Von morgens um neun bis morgens um acht Uhr durften wir uns sehr schief gesungene Rockballaden und andere Schnulzen anhören, die zu 90 Prozent von völlig talentbefreiten Männern gesungen wurden. Es war unerträglich und sehr laut. Einmal haben wir dort vorbeigeschaut, um zu sehen, was da los ist. Es saßen einfach nur drei Männer in dieser kleinen Hütte rum und einer hat halt gesungen.
Bye, bye, Philippinen
Ganz zum Ende unseres Philippinenaufenthalts sind wir auf die kleine Insel Siquijor südöstlich von Cebu gefahren. Dort waren wir in einem schönen, von Japanern betrieben Resort und haben viel relaxt, sind zum Strand gefahren und haben nochmal getaucht.

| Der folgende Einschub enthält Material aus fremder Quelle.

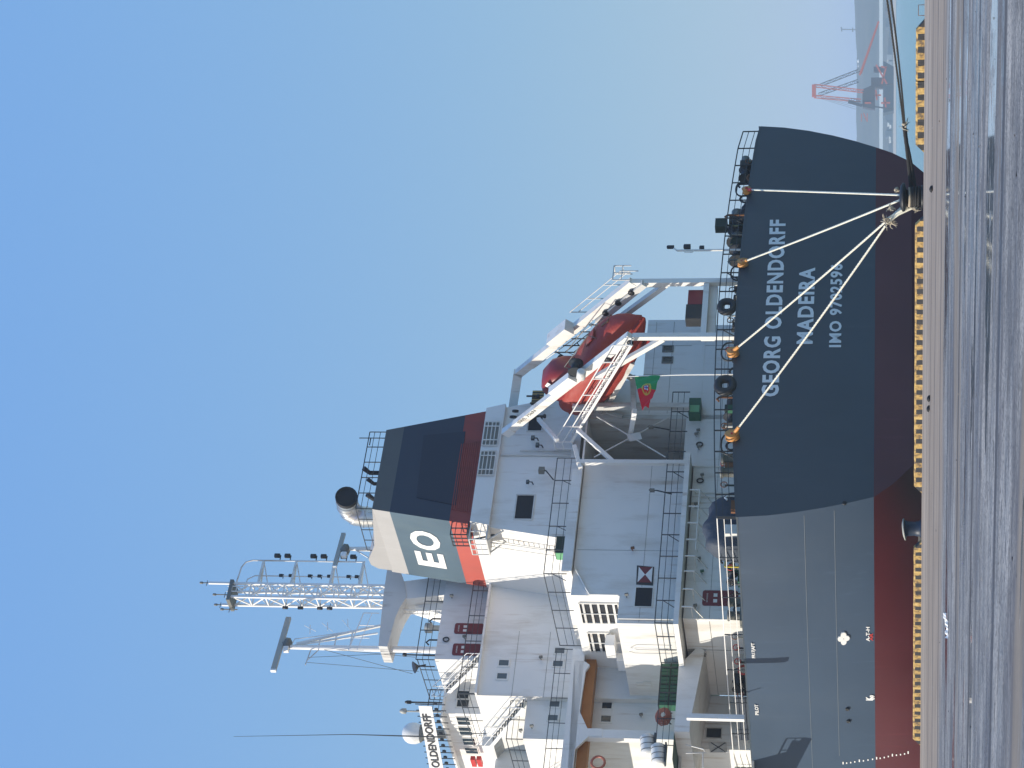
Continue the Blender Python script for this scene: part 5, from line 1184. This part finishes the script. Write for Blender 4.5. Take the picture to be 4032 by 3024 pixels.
def canister(px, py, s_, lb, r_=0.45, L_=1.35):
    p = A(px, py, s_); t = Thing('liferaft_canister', lb, 'liferaft', p - Vector((0, 0, r_)), True, 'white canisters at the boat deck edge')
    ax = Vector((-1, 0.1, -0.12)).normalized(); t.part('shell', MB().lathe(p, [(r_ * 0.6, 0), (r_ * 0.98, 0.12), (r_, 0.3), (r_, L_ - 0.3), (r_ * 0.98, L_ - 0.12), (r_ * 0.6, L_)], ax, 18), 'canister_white')
    for u in (0.3, 0.65, 1.0): t.part('strap', MB().lathe(p + ax * (u * L_ / 1.3), [(r_ * 1.02, 0), (r_ * 1.03, 0.05)], ax, 18), 'pipe_grey')
    t.part('cradle', MB().box(p.x - L_, p.x, s_ - 0.3, s_ + 0.3, p.z - r_ - 0.12, p.z - r_ - 0.02), 'rail_dark')
canister(2548, 2893, 14.8, 'higher white liferaft canister by the second deck pillar'); canister(2590, 2930, 14.4, 'lower white liferaft canister behind the boat deck railing')
for px, py, s_, lb in ((2355, 3002, 17.4, 'red ring buoy hung on the railing at the left edge of the picture'),):
    p = A(px, py, s_); one('life_ring', MB().tube([p + Vector((0.42 * math.cos(R(a_ * 24)), 0, 0.42 * math.sin(R(a_ * 24)))) for a_ in range(15)], 0.085, 8, closed=True), 'copper_hose', lb, 'life ring', p)
# air handling boxes by the port louvres, small exits on the lit wall
p = S(2390, 2560, au - 0.9); P_('duct', MB().box(p.x - 0.2, p.x + 0.6, p.y - 0.9, p.y + 0.6, 18.9, 19.5).box(p.x - 0.3, p.x + 0.3, p.y + 0.8, p.y + 2.0, 18.2, 18.9), 'white_clean')
P_('door_handle_rail', MB().tube([(a7 - 0.22, 13.0, 15.2), (a7 - 0.22, 13.0, 17.4), (a7 - 0.22, 13.35, 17.8), (a7 - 0.22, 13.6, 17.4), (a7 - 0.22, 13.6, 15.2)], 0.035, 6), 'white_clean')
mb = MB(); 
for px in (2560, 2600): pass
p = A(2450 + 80, 2735, 18.9)
for k_, (px, py) in enumerate(((2520, 2705), (2548, 2700))):
    q = S(px, py, a7 - 0.03); P_('notice', MB().box(a7 - 0.04, a7 - 0.005, q.y - 0.5, q.y + 0.3, q.z - 0.28, q.z + 0.2), 'white_steel')
# port side of the lower house: notices, loops, lamps; hatch and dark doorway on the bulkhead beyond
xs_ = aw - 0.003
for px, py in ((2825, 2752), (2840, 2752), (2853, 2752)):
    q = S(px, py, xs_); P_('notice', MB().box(xs_ - 0.02, xs_, q.y, q.y + 0.45, q.z - 0.1, q.z + 0.08), 'louvre_navy')
for py in (2795, 2822):
    q = S(2820, py, xs_); P_('wall_loop', MB().tube([q + Vector((0, 0, 0.4)), q + Vector((-0.1, 0.3, 0.35)), q + Vector((-0.1, 0.3, -0.15)), q + Vector((0, 0, -0.2))], 0.035, 6), 'rail_dark')
for px, py in ((2772, 2562), (2770, 2688), (2775, 2778)):
    q = S(px, py, xs_); P_('wall_lamp', MB().bar(q, q + Vector((-0.3, 0, 0.05)), 0.05).bar(q + Vector((-0.26, 0, 0.08)), q + Vector((-0.32, 0, -0.14)), 0.2, 0.18), 'pipe_grey')
q = S(2790, 2812, xs_); P_('deck_locker', MB().box(xs_ - 0.3, xs_, q.y, q.y + 0.8, q.z - 0.3, q.z + 0.3), 'void_dark')
mb = MB(); mb.bar((xs_ - 0.01, 10.7, 12.6), (xs_ - 0.01, 19.4, 12.6), 0.02); mb.bar((xs_ - 0.01, 14.0, 10.3), (xs_ - 0.01, 14.0, 14.2), 0.02)
P_('weld_seam', mb, 'pipe_grey', hp)
opening(2782, 2868, 2840, 2906, 19.6, 'void_dark', 'white_dirty', 'door', 0.05, sub='opening')
ho2 = P_('hatch', aft([(2788, 2922), (2860, 2922), (2864, 2962), (2796, 2962)], 19.5, 0.08), 'white_dirty')
for q0, q1 in (((2800, 2924), (2856, 2960)), ((2856, 2924), (2800, 2960))): P_('stiffener', MB().bar(A(*q0, 19.47), A(*q1, 19.47), 0.04), 'rail_dark', ho2)
P_('handrail', MB().tube([A(2700, 2932, 15), A(2770, 2950, 15), A(2778, 2965, 15), A(2700, 2966, 15)], 0.035, 6), 'white_clean')
P_('handrail', MB().tube([A(2768, 2968, 15), A(2768, 3024, 15)], 0.035, 6), 'white_clean')
# accommodation ladder stowed outboard past the left edge, added unseen for its hull shadow
gl = MB(); gl.bar((-7.9, 19.5, 9.6), (-7.9, 27.5, 11.6), 0.2, 0.5); gl.bar((-7.1, 19.5, 9.6), (-7.1, 27.5, 11.6), 0.2, 0.5)
gw = P_('accommodation_ladder', gl, 'silver_lagging')
for k_ in range(20):
    t_ = k_ / 20; c_ = Vector((-7.5, 19.7 + 7.6 * t_, 9.65 + 1.95 * t_)); P_('tread', MB().box(-7.8, -7.2, c_.y - 0.14, c_.y + 0.14, c_.z - 0.03, c_.z + 0.03), 'white_steel', gw)
P_('handrail', rail([(-7.95, 19.5, 9.8), (-7.95, 27.5, 11.8)], 1.05, (0.5,), 1.2, 0.035), 'white_steel', gw)
P_('davit_arm', MB().bar((-4.0, 24, 12.8), (-8.0, 24, 12.8), 0.3, 0.4).bar((-4.2, 24, 10.3), (-4.2, 24, 12.9), 0.3).box(-7.6, -3.6, 20.6, 22.4, 10.2, 10.32), 'white_steel', gw)

# ================================================================== ON THE QUAY
QTH = QANG
def rope_path(p, q, sag, n=24):
    p, q = Vector(p), Vector(q); return [p.lerp(q, i / n) - Vector((0, 0, sag * 4 * (i / n) * (1 - i / n))) for i in range(n + 1)]
def rope(pts, r, m, label, name='mooring_rope', group=None, twist=True):
    pts = [Vector(p) for p in pts]
    if twist:                                                              # three laid strands
        L_ = sum((pts[i + 1] - pts[i]).length for i in range(len(pts) - 1)); dense = []
        k = max(60, int(L_ / 0.09)); seg = len(pts) - 1
        for i in range(k + 1):
            t = i / k * seg; j = min(int(t), seg - 1); dense.append(pts[j].lerp(pts[j + 1], t - j))
        mb = MB(); d = (pts[-1] - pts[0]).normalized(); x = d.orthogonal().normalized(); y = d.cross(x)
        for st_ in range(3):
            mb.tube([p + (x * math.cos(i * 0.9 + st_ * 2.094) + y * math.sin(i * 0.9 + st_ * 2.094)) * r * 0.5 for i, p in enumerate(dense)], r * 0.55, 5)
    else: mb = MB().tube(pts, r, 7)
    return one(name, mb, m, label, 'rope', pts[0], False, group)
# big mooring bollard at the corner of the berth, wrapped in ropes
bY = atZ(3634, 770, 0); bp0 = bY + Vector((0, 0.9, 0)); bz = bp0.copy()
boll = Thing('mooring_bollard', 'black iron quay bollard crowded with white and black mooring ropes', 'bollard', bz, False)
boll.part('base', MB().lathe(bz, [(0.62, 0), (0.62, 0.08), (0.5, 0.10)], (0, 0, 1), 24), 'black_steel')
boll.part('column', MB().lathe(bz, [(0.42, 0.08), (0.36, 0.35), (0.36, 0.75), (0.45, 0.85)], (0, 0, 1), 24), 'black_steel')
boll.part('head', MB().lathe(bz + Vector((0, 0, 0.85)), [(0.46, 0), (0.74, 0.08), (0.78, 0.18), (0.6, 0.30), (0.2, 0.36)], (0.0, 0.05, 1), 24), 'black_steel')
lp = MB()
for k_, (z, r_, m_) in enumerate(((0.70, 0.47, 0), (0.58, 0.50, 1), (0.46, 0.50, 1), (0.34, 0.52, 1), (0.22, 0.54, 1))):
    lp.tube([bz + Vector((r_ * math.cos(R(a_ * 15)), r_ * math.sin(R(a_ * 15)), z + 0.03 * math.sin(R(a_ * 15 + k_ * 70)))) for a_ in range(24)], 0.07, 7, m_, closed=True)
one('rope_coil', lp, ['rope_frayed', 'rope_black'], 'worn dark rope turns wound round the crowded bollard', 'rope', bz, False)
GR = 'white ropes from the stern to the bollard'
ends = [(3548, 752), (3552, 774), (3542, 786), (3536, 800)]
tg = [bz + Vector(v) for v in ((0.15, 0.35, 0.98), (0.0, 0.42, 0.92), (-0.3, 0.3, 0.86), (-0.5, 0.1, 0.80))]
st_pts = [toW(RP[3] + Vector((0, -0.25, -0.1))), toW(RP[0] + Vector((0, -0.25, 0))), toW(RP[1] + Vector((0, -0.25, 0))), toW(RP[2] + Vector((0, -0.25, -0.05)))]
labs = ['white mooring rope hanging almost straight down, rightmost of the four', 'second white mooring rope from the right, crossing the end of the ship name', 'third white mooring rope from the right, crossing the port name', 'leftmost white mooring rope, from the lit orange roller to the frayed knot']
knot = toW(A(3498, 880, -2.0)); 
kn = atY(3498, 872, bz.y + 0.55)
for i in range(4):
    e = tg[i] if i < 3 else kn
    rope(rope_path(st_pts[i], e, 0.12), 0.063, 'rope_white', labs[i], group=GR)
    nrm = (Vector(e) - Vector(st_pts[i])).normalized()
    one('chafe_sleeve', MB().tube([Vector(st_pts[i]), Vector(st_pts[i]) + nrm * 0.75], [0.13, 0.10], 9), 'orange_roller' if i else 'red_paint',
        ['red', 'orange'][min(i, 1)] + ' chafe sleeve where the ' + ['rightmost', 'second', 'third', 'leftmost'][i] + ' white rope leaves the ship', 'sleeve', st_pts[i], False, 'chafe sleeves on the white ropes')
rope([kn, kn.lerp(tg[3], 0.5) + Vector((0, 0, -0.02)), bz + Vector((-0.45, 0.2, 0.35))], 0.085, 'rope_white', 'short thick white rope end from the frayed knot to the bollard foot', twist=False)
rope([kn + Vector((0.1, 0, 0.1)), tg[3]], 0.075, 'rope_white', 'short white rope from the frayed knot up to the bollard head', twist=False)
def frayed(c, n, r_, seed, label):
    mb = MB(); rd = random.Random(seed)
    for k_ in range(n):
        p = Vector(c) + Vector((rd.uniform(-1, 1), rd.uniform(-1, 1), rd.uniform(-1, 1))) * r_ * 0.5; pts = [p]
        d = Vector((rd.uniform(-1, 1), rd.uniform(-1, 1), rd.uniform(-1, 1))).normalized()
        for j in range(4): d = (d + Vector((rd.uniform(-.7, .7), rd.uniform(-.7, .7), rd.uniform(-.9, .5)))).normalized(); p = p + d * r_ * 0.32; pts.append(p)
        mb.tube(pts, [0.035, 0.035, 0.028, 0.02, 0.008], 5)
    mb.lathe(Vector(c) + Vector((0, 0, -0.12)), [(0.04, 0), (0.13, 0.06), (0.15, 0.15), (0.08, 0.24)], (0.4, 0, 1), 8)
    one('rope_knot', mb, 'rope_frayed', label, 'knot', c, False)
frayed(kn, 34, 0.34, 2, 'big frayed knot at the lower end of the leftmost white rope')
frayed(atY(3508, 822, bz.y + 0.6), 20, 0.22, 4, 'frayed rope fibres on the third white rope close to the bollard')
frayed(atY(3530, 750, bz.y + 0.5), 10, 0.16, 6, 'small tuft of fibres where the rightmost white rope meets the bollard')
frayed(bz + Vector((-0.62, -0.1, 0.35)), 16, 0.22, 8, 'pale frayed rope ends at the foot of the bollard')
# dark ropes leading off to the right
e1, e2 = atY(3484, -60, bz.y - 7.5), atY(3500, -60, bz.y - 7.5); s1 = atY(3560, 492, bz.y + 0.0)
rope(rope_path(s1 + Vector((0, 0, 0.03)), e1, 0.03), 0.055, 'rope_black', 'upper of the two dark ropes stretched towards the right', group='dark ropes leading right', twist=True)
rope(rope_path(s1 - Vector((0, 0, 0.03)), e2, 0.06), 0.055, 'rope_black', 'lower of the two dark ropes stretched towards the right', group='dark ropes leading right', twist=True)
rope(rope_path(bz + Vector((0.5, 0.05, 0.60)), s1, 0.02), 0.12, 'rope_black', 'thick dark spliced rope between the bollard and the two dark ropes', group='dark ropes leading right')
rope(rope_path(bz + Vector((0.5, 0.0, 0.38)), s1 - Vector((0.5, 0, 0.05)), 0.03), 0.085, 'rope_black', 'dark rope lying just under the thick spliced rope', group='dark ropes leading right')
frayed(s1, 8, 0.3, 12, 'dark splice with loose ends on the rope to the right')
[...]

Die Reise nach Myanmar, unserem nächsten Land, hatte es auch in sich: Morgens um halb sechs wurden wir zur Fähre gebracht. Dann eine Seefahrt nach Dumaguete und dort mit dem Tricycle zum Flughafen. Mit dem Flieger weiter nach Manila und dort ein paar Stunden auf den Flug nach Kuala Lumpur, Malaysia gewartet. Am Flughafen von Kuala Lumpur haben wir mal wieder auf einem Kinderspielplatz die Nacht verbracht und am nächsten Morgen ging es weiter mit dem Flugzeug nach Yangon (Rangun) in Myanmar. Dort vom Flughafen mit dem Taxi in unser Gästehaus und nach einer Reisezeit von 29 Stunden ab ins Bett.

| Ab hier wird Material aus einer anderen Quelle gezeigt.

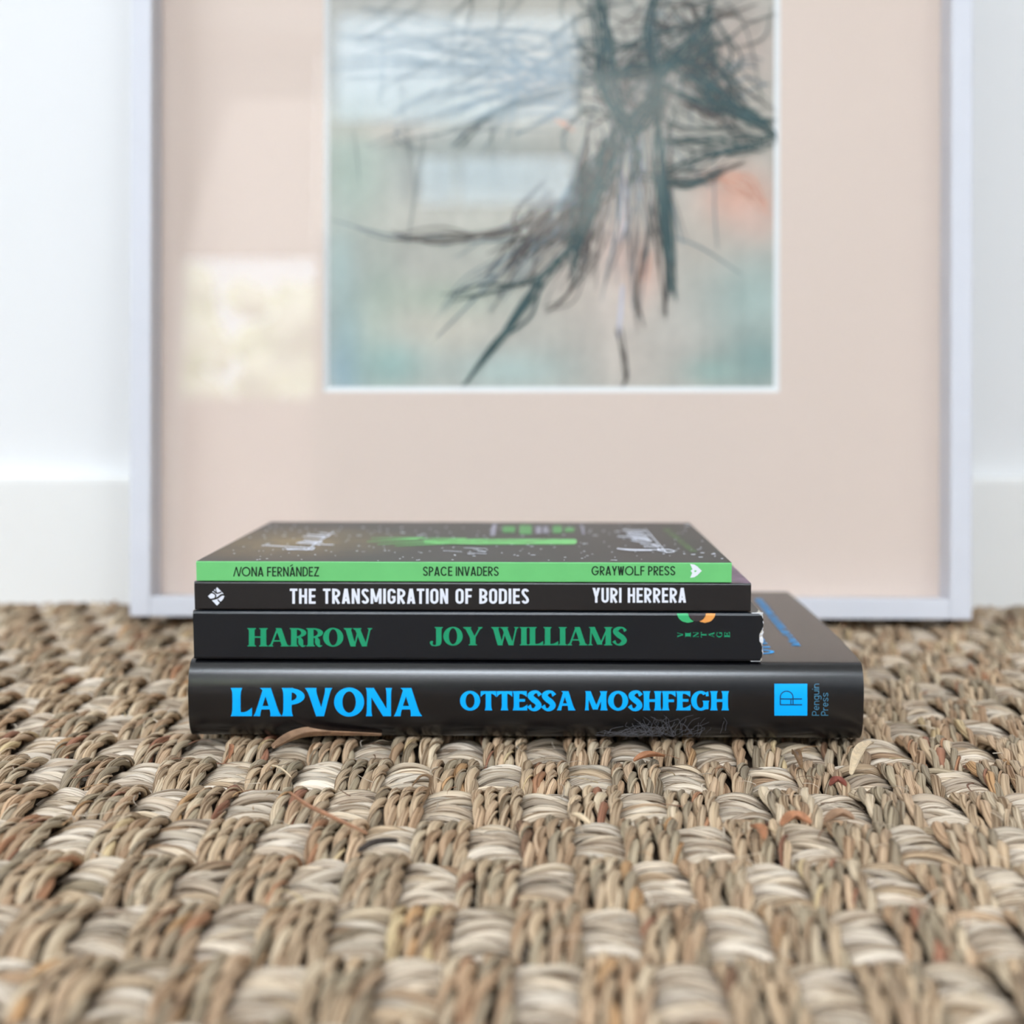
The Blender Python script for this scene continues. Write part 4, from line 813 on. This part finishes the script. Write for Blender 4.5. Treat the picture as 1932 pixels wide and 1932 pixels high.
for x0_, x1_, ya, yb in [(948, 972, 993, 1005), (980, 1003, 991, 1008), (1043, 1060, 992, 1006), (1066, 1083, 995, 1004)]: blk.append(rect(x0_, x1_, ya, yb, 3))
ink('cover_block_marks', blk, M['block_green'], spa, on_top(spa, zc), (0, 0, 1))
ink('cover_bar_marks', [rect(1011, 1021, 993, 1007, 3), rect(1025, 1034, 993, 1006, 3), ([(929, 989), (924, 1011)], [(938, 989), (933, 1011)]), ([(1094, 989.5), (1099, 1008)], [(1099, 989.5), (1104, 1008)])], M['grey_print'], spa, ot, (0, 0, 1))
q0 = atZ(1316, 1042, sz1); q1 = atZ(1262, 999, sz1)
ink('cover_tagline', cover_text('AUTHOR OF THE TWILIGHT ZONE', cond, .12, q0[:2], q1[:2], .0028), M['dull_lime'], spa, flat(spa, zc), (0, 0, 1))
rr = random.Random(3); sp = []
for k in range(230):
    y = rr.uniform(990, 1058); f_ = (y - 985) / 75; xa, xb = 512 + (370 - 512) * f_ + 8, 1300 + 80 * f_ - 8; x = rr.uniform(xa, xb); w = rr.uniform(.6, 2.2) * (2.4 if rr.random() < .08 else 1)
    sp.append(rect(x - w, x + w, y - .35 - rr.random() * .3, y + .35 + rr.random() * .25, 1))
for x, y in [(1308, 1046), (1325, 1043), (1346, 1045), (1322, 1051), (1296, 992), (505, 1026), (760, 1005)]: sp.append(rect(x - 4, x + 4, y - .6, y + .6, 1))
st = ink('star_specks', sp, M['white_ink'], spa, ot); st['kind'] = 'stuff'

# ------------------------------------------------------------------ bits lying on the rug
def blade(name, label, cat, pix, wpx, m, lift=.0006, arch=.0, thick=.00035, group=None, curl=.35):
    """a dry blade following pixel points on the weave; real width, thickness and a slight trough"""
    P2 = spline(pix, 8); n = len(P2); lift += GZ; P = np.array([atZ(x, y, lift) for x, y in P2]); t = np.linspace(0, 1, n); P[:, 2] = lift + arch * np.sin(np.pi * t)
    dist = np.linalg.norm(P - CAM, axis=1); w = wpx / F * dist * (np.sin(np.pi * np.clip(.06 + .88 * t, 0, 1)) ** .6); c = P.mean(0); c[2] = lift
    T = np.gradient(P, axis=0); T /= np.linalg.norm(T, axis=1)[:, None]; sd = np.cross(T, [0, 0, 1.]); sd /= np.linalg.norm(sd, axis=1)[:, None]
    vs, fs = [], []
    for i in range(n):
        for s_, dz in ((-.5, curl), (-.2, 0), (.2, 0), (.5, curl)): vs.append(P[i] - c + sd[i] * w[i] * s_ + np.array([0, 0, dz * w[i] + thick]))
        for s_, dz in ((.5, curl), (.2, 0), (-.2, 0), (-.5, curl)): vs.append(P[i] - c + sd[i] * w[i] * s_ + np.array([0, 0, dz * w[i]]))
    for i in range(n - 1):
        for k in range(8): fs.append((i * 8 + k, i * 8 + (k + 1) % 8, i * 8 + 8 + (k + 1) % 8, i * 8 + 8 + k))
    fs += [tuple(range(7, -1, -1)), tuple(range((n - 1) * 8, n * 8))]
    o = raw(name, vs, fs, m, None, False); o.location = c; return tag(o, label, cat, group)
blade('dry_leaf', 'brown dry leaf sticking out from under the thick hardback spine, left of centre', 'dry leaf', [(516, 1412), (560, 1397), (610, 1391), (720, 1388)], 30, M['dry_leaf'], .0010, .0010, .0004)
blade('grass_blade', 'long curved reddish-tan grass blade lying across the cords below the title', 'grass blade', [(546, 1497), (580, 1530), (625, 1552), (692, 1574)], 9, M['tan_blade'], .0012, .0015)
blade('straw_piece', 'thin pale straw sliver above the long curved reddish-tan blade', 'straw', [(513, 1445), (530, 1456), (549, 1467)], 2.6, M['straw'], .0012, .0008)
blade('twig', 'short dark twig on the pale strands, right of the curved blade', 'twig', [(676, 1610), (710, 1602), (750, 1591)], 9, M['dark_twig'], .0006, .0012, .0012)
blade('chaff_flake', 'small orange-brown flake on the cords near the lower left book corner', 'chaff', [(435, 1406), (437, 1418), (433, 1432)], 9, M['orange_chip'], .0008, .0006)
blade('chaff_flake', 'orange curled husk on the cords just in front of the hair tuft', 'chaff', [(1196, 1437), (1222, 1434), (1253, 1428)], 18, M['orange_chip'], .0008, .0012)
blade('seed_husk', 'oval brown seed husk on the cords at right below the blue square emblem', 'seed husk', [(1496, 1424), (1503, 1434), (1512, 1450)], 13, M['seed'], .0004, .0014, .0012)
blade('chaff_flake', 'dark red flake at the right, below the oval brown seed husk', 'chaff', [(1566, 1483), (1580, 1480), (1596, 1484)], 16, M['red_chip'], .0006, .001)
blade('straw_piece', 'pale yellow straw chip between cords near the centre of the rug', 'straw', [(1078, 1538), (1092, 1548), (1112, 1556)], 13, M['straw'], .0006, .0008)
blade('dry_leaf', 'orange-brown curled leaf edge on the right side of the rug', 'dry leaf', [(1474, 1559), (1500, 1550), (1530, 1556)], 24, M['orange_chip'], .0008, .0010)
blade('dry_leaf', 'blurred dark brown leaf at far right, beside the orange-brown curled leaf edge', 'dry leaf', [(1556, 1552), (1585, 1545), (1612, 1547)], 24, M['dry_leaf'], .0008, .0009)
blade('chaff_flake', 'orange patch of husk low on the cords, left of the orange-brown curled leaf', 'chaff', [(1418, 1560), (1434, 1572), (1442, 1585)], 20, M['orange_chip'], .0004, .0008)
blade('dry_leaf', 'broad pale tan leaf standing at the right photo edge beside the book corner', 'dry leaf', [(1606, 1462), (1622, 1432), (1646, 1402)], 20, M['straw'], .0012, .0022)
blade('straw_piece', 'loose looped tan strand arching over the cords left of centre', 'straw', [(778, 1484), (796, 1476), (812, 1486), (808, 1508), (790, 1534)], 6, M['seed'], .0010, .0026)
# tuft of animal hair clinging to the foot of the hardback spine
rr = random.Random(8); cu = bpy.data.curves.new('hair_tuft', 'CURVE'); cu.dimensions = '3D'; cu.bevel_depth = .000055; cu.bevel_resolution = 1
hc = atY(1262, 1385, YS - BUL - .003)
def hair(pts):
    s_ = cu.splines.new('POLY'); q = spline(pts, 8); s_.points.add(len(q) - 1)
    for a, b in zip(s_.points, q): a.co = (*b, 1)
for k in range(62):
    x = rr.gauss(1262, 38); y = 1386 + rr.uniform(-8, 6); a = rr.gauss(1.57, .9); l = rr.uniform(15, 58) * (1.5 if rr.random() < .12 else 1); pts = []
    for i in range(4):
        t = i / 3; px, py = x + l * t * math.cos(a) + rr.gauss(0, 5) * t, y - l * t * abs(math.sin(a)) * (.95 - .3 * t) + rr.gauss(0, 2)
        zq = max(GZ + .0008, atY(px, py, YS - BUL)[2]); p = atY(px, py, YS - BUL - .0004 - .004 * rr.random() * (1 - .6 * t) + (lap_y(min(TK, max(0, zq - ZB))) if zq > ZB + TK * .5 else 0)); p[2] = max(p[2], GZ + .0004); pts.append(p - hc)
    hair(pts)
for k in range(26):
    x = rr.uniform(1110, 1220); y = 1386 + rr.uniform(-4, 3); pts = []
    for i in range(4): p = atY(x + i * rr.uniform(8, 20), y - i * rr.uniform(-1, 5), YS - BUL - .0006 - rr.random() * .002); p[2] = max(p[2], GZ + .0004); pts.append(p - hc)
    hair(pts)
ho = bpy.data.objects.new('hair_tuft', cu); COL.objects.link(ho); ho.location = hc; cu.materials.append(M['hair'])
tag(ho, 'wispy tuft of fine grey pet hair clinging to the foot of the thick hardback spine', 'hair', kind='stuff')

Die fünf Wochen auf den Philippinen waren ursprünglich gar nicht eingeplant, aber da Stefan hier Urlaub gemacht und wir noch keine konkreten Ziele für Asien hatten, sind wir einfach mal hergeflogen. Wir haben ein schönes Land mit netten Menschen kennengelernt. Ein wenig hat uns etwas Kulturelles und Abwechslung in der Landschaft gefehlt, aber wir hätten dafür ja auch zu den Reisterrassen in Norden des Landes oder zu den Chocolate Hills auf Bohol fahren können.
So haben wir die meiste Zeit am Wasser verbracht, was auch sehr schön war, aber wir sind jetzt auch ganz froh, mal wieder etwas anderes zu sehen. Wir denken sogar immer häufiger an zu Hause und haben erstmals das Gefühl, langsam genug gereist zu sein. Dennoch werden wir auch die letzten Wochen noch in vollen Zügen genießen, denn zu dieser Jahreszeit wollen wir auch noch nicht heimkommen.
Die Leute hier waren, wie gesagt, alle sehr nett und total entspannt. Sehr praktisch ist, dass so ziemlich alle gutes Englisch sprechen und fast jegliche Beschilderung oder sonstige öffentlichen Informationen auf Englisch sind. Allerdings waren auch auffällig viele Leute sehr langsam im Kopf und das Wort Pragmatismus dürfte hier in weiten Teilen unbekannt sein, weshalb man ein wenig Geduld mitbringen sollte. Auch für das Reisen im Land sollte man Geduld und Zeit mitbringen, aber vor allem letztere hatten wir ja en masse.
In Myanmar werden wir in Kürze für ein paar Tage in einem kleinen Hotel arbeiten und freuen uns schon auf Land und Leute. Unser erster Eindruck von Land und Leute ist nach einem Tag schon ein guter. Zwar spricht hier fast niemand Englisch, aber Valium ist hier wohl nicht so weitverbreitet. Wir haben auch schon viele Tipps zu spannenden Orten gesammelt, von denen Euch dann endlich wieder Steffi im nächsten Artikel in ein paar Wochen berichten wird.
Da ist er endlich, der nächste Bericht. Es stimmt uns hoffnungsvoll, dass ihr eventuell vielleicht möglicherweise bald heimkommen wollt! Hoffentlich habt ihr die Zeit mit “Pro Geonning” unbeschadet überstanden. Ich hatte euch ja gewarnt.
Schöne Bilder & unterhaltsame Berichte…Man bekommt immer wieder Fernweh bei euren Einträgen. Gerade bei unserem aktuellen Wetter Liebe Grüße aus Hamburg!